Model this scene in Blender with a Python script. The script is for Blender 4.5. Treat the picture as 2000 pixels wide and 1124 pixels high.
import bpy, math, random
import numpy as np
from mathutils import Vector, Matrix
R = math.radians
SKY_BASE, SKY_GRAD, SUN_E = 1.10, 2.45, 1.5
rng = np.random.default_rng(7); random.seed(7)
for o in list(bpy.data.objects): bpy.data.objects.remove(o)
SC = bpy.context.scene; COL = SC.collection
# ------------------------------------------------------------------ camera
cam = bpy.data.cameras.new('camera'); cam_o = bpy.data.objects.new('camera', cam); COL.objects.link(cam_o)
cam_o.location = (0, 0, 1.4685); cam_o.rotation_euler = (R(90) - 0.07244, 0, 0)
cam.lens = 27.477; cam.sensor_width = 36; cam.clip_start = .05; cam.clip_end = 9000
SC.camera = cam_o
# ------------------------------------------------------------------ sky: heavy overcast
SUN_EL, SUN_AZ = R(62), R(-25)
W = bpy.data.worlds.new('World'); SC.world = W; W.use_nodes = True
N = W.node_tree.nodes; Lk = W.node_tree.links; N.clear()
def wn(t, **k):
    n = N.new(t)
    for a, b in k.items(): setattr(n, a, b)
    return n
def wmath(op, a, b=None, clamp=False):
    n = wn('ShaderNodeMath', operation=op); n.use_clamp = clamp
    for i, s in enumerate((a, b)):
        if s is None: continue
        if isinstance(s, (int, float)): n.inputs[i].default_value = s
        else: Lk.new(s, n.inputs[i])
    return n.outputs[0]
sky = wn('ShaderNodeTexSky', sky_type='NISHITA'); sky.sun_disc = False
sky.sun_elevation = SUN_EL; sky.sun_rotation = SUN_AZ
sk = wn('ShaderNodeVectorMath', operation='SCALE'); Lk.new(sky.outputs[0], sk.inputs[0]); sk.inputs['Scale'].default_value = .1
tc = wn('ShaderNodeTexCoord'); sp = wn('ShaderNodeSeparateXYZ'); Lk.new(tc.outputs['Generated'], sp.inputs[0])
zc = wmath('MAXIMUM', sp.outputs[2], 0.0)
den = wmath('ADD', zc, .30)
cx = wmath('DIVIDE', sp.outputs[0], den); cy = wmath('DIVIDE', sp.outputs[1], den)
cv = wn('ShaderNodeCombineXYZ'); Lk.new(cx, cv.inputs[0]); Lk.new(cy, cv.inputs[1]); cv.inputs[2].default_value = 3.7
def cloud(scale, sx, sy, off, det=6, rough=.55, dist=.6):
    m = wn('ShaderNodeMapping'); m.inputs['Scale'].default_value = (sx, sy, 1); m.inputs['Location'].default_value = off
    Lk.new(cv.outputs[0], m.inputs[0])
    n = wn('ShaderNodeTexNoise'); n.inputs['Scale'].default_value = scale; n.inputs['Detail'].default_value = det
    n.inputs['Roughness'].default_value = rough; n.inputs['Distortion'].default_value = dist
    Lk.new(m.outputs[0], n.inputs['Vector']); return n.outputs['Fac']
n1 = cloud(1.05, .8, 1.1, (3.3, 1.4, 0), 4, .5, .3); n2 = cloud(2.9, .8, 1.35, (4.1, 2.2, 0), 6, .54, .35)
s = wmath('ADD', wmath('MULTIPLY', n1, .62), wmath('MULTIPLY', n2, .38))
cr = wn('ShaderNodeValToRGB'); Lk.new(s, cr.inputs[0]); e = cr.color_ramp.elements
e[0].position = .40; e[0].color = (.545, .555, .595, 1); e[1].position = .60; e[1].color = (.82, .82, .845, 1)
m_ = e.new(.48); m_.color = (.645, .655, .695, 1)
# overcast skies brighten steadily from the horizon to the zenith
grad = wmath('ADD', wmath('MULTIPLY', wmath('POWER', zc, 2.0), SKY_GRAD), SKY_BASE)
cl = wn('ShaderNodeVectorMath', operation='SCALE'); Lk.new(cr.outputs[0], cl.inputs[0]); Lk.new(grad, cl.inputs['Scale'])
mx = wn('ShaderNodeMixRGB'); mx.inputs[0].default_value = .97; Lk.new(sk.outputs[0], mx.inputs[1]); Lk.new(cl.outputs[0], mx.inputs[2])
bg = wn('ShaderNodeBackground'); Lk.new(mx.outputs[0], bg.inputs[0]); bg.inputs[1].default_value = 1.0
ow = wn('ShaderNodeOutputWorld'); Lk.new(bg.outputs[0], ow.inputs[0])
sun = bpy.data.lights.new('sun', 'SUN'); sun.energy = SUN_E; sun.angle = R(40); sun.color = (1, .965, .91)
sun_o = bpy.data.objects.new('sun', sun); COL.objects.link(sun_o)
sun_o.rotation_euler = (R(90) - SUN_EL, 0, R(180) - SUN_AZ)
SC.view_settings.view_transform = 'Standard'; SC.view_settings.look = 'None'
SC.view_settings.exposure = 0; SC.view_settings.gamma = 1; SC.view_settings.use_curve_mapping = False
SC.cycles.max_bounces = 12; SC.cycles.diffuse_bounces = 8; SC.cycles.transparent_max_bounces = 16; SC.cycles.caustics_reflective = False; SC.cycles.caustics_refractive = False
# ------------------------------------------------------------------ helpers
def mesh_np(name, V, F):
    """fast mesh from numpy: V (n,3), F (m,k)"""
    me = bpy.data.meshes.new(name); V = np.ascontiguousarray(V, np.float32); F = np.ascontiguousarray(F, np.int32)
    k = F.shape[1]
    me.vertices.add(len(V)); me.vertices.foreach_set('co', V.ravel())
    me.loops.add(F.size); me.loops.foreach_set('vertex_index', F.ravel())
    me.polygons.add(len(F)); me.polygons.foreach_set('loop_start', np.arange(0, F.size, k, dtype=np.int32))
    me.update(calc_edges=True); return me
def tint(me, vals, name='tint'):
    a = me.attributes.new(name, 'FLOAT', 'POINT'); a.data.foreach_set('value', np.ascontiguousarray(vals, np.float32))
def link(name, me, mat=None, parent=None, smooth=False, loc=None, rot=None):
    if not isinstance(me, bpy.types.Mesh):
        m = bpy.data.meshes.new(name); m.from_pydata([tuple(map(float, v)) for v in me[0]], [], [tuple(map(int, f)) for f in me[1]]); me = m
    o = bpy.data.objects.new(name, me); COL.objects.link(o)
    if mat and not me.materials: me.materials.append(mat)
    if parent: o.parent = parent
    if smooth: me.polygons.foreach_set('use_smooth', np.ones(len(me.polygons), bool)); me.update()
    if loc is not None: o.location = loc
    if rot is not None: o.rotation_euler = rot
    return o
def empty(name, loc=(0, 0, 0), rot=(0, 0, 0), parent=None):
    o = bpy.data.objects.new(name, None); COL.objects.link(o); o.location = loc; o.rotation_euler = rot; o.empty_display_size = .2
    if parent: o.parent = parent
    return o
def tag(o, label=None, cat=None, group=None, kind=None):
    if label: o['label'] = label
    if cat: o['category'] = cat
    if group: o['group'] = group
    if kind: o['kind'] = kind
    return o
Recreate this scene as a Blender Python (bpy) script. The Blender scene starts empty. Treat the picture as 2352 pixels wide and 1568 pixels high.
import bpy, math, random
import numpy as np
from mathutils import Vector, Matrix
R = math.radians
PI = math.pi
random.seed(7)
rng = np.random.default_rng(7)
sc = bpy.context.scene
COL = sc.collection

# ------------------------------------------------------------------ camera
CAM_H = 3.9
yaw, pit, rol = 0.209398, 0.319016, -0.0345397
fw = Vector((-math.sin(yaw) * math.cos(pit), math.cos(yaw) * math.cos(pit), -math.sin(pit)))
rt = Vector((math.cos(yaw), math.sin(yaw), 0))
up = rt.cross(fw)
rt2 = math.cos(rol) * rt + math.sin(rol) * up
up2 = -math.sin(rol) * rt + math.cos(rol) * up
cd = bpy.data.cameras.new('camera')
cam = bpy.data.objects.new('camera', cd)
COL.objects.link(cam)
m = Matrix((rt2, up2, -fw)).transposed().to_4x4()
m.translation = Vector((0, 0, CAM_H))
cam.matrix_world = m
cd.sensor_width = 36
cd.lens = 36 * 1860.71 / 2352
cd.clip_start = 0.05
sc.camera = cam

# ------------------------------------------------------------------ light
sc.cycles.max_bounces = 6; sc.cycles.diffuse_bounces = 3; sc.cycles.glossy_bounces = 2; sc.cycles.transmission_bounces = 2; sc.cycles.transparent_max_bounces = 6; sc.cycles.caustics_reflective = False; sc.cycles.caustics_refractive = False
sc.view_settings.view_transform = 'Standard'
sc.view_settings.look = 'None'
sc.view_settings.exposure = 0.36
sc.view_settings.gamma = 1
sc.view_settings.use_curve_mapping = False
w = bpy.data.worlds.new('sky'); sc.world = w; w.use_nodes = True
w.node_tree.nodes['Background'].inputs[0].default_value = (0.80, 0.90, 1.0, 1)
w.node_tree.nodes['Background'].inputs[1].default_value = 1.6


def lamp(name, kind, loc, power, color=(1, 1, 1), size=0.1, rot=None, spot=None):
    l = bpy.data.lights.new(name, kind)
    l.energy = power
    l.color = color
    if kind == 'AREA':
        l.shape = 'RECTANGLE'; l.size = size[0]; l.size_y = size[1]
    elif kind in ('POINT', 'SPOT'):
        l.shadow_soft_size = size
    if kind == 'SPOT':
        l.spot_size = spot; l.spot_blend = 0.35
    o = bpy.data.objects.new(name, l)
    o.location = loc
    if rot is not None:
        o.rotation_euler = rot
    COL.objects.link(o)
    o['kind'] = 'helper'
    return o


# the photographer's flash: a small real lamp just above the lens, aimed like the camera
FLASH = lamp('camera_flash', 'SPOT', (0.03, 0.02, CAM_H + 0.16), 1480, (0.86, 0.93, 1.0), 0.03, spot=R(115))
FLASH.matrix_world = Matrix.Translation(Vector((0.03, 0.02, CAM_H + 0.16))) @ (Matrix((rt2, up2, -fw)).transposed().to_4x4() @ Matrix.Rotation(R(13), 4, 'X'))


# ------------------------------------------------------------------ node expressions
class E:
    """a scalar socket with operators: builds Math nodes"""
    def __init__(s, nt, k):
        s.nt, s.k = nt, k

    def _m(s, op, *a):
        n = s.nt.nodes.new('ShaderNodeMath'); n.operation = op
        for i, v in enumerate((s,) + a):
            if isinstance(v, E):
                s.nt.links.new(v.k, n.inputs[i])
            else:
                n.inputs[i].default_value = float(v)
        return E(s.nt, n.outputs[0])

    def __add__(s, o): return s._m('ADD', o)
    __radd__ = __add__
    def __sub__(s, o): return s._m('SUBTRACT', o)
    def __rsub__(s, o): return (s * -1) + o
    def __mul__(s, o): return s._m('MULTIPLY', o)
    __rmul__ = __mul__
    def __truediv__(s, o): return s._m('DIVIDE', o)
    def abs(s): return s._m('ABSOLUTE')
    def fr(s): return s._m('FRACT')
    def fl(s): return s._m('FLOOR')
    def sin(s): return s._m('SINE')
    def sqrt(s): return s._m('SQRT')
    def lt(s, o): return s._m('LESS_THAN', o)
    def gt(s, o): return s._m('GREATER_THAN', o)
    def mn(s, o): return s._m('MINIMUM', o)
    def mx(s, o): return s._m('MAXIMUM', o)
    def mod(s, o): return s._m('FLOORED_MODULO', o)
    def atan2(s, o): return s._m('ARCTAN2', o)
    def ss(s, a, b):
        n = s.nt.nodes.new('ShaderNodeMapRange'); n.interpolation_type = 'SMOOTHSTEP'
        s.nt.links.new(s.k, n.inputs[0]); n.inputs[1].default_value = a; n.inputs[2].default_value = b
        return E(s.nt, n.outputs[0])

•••

# Exercise description
Repeat word for word the lines from the line with "Recreate this scene" to the line with "w.node_tree.nodes['Background'].inputs[1].default_value = 1.6", both lines included.

# Solution below
Recreate this scene as a Blender Python (bpy) script. The Blender scene starts empty. Treat the picture as 2352 pixels wide and 1568 pixels high.
import bpy, math, random
import numpy as np
from mathutils import Vector, Matrix
R = math.radians
PI = math.pi
random.seed(7)
rng = np.random.default_rng(7)
sc = bpy.context.scene
COL = sc.collection

# ------------------------------------------------------------------ camera
CAM_H = 3.9
yaw, pit, rol = 0.209398, 0.319016, -0.0345397
fw = Vector((-math.sin(yaw) * math.cos(pit), math.cos(yaw) * math.cos(pit), -math.sin(pit)))
rt = Vector((math.cos(yaw), math.sin(yaw), 0))
up = rt.cross(fw)
rt2 = math.cos(rol) * rt + math.sin(rol) * up
up2 = -math.sin(rol) * rt + math.cos(rol) * up
cd = bpy.data.cameras.new('camera')
cam = bpy.data.objects.new('camera', cd)
COL.objects.link(cam)
m = Matrix((rt2, up2, -fw)).transposed().to_4x4()
m.translation = Vector((0, 0, CAM_H))
cam.matrix_world = m
cd.sensor_width = 36
cd.lens = 36 * 1860.71 / 2352
cd.clip_start = 0.05
sc.camera = cam

# ------------------------------------------------------------------ light
sc.cycles.max_bounces = 6; sc.cycles.diffuse_bounces = 3; sc.cycles.glossy_bounces = 2; sc.cycles.transmission_bounces = 2; sc.cycles.transparent_max_bounces = 6; sc.cycles.caustics_reflective = False; sc.cycles.caustics_refractive = False
sc.view_settings.view_transform = 'Standard'
sc.view_settings.look = 'None'
sc.view_settings.exposure = 0.36
sc.view_settings.gamma = 1
sc.view_settings.use_curve_mapping = False
w = bpy.data.worlds.new('sky'); sc.world = w; w.use_nodes = True
w.node_tree.nodes['Background'].inputs[0].default_value = (0.80, 0.90, 1.0, 1)
w.node_tree.nodes['Background'].inputs[1].default_value = 1.6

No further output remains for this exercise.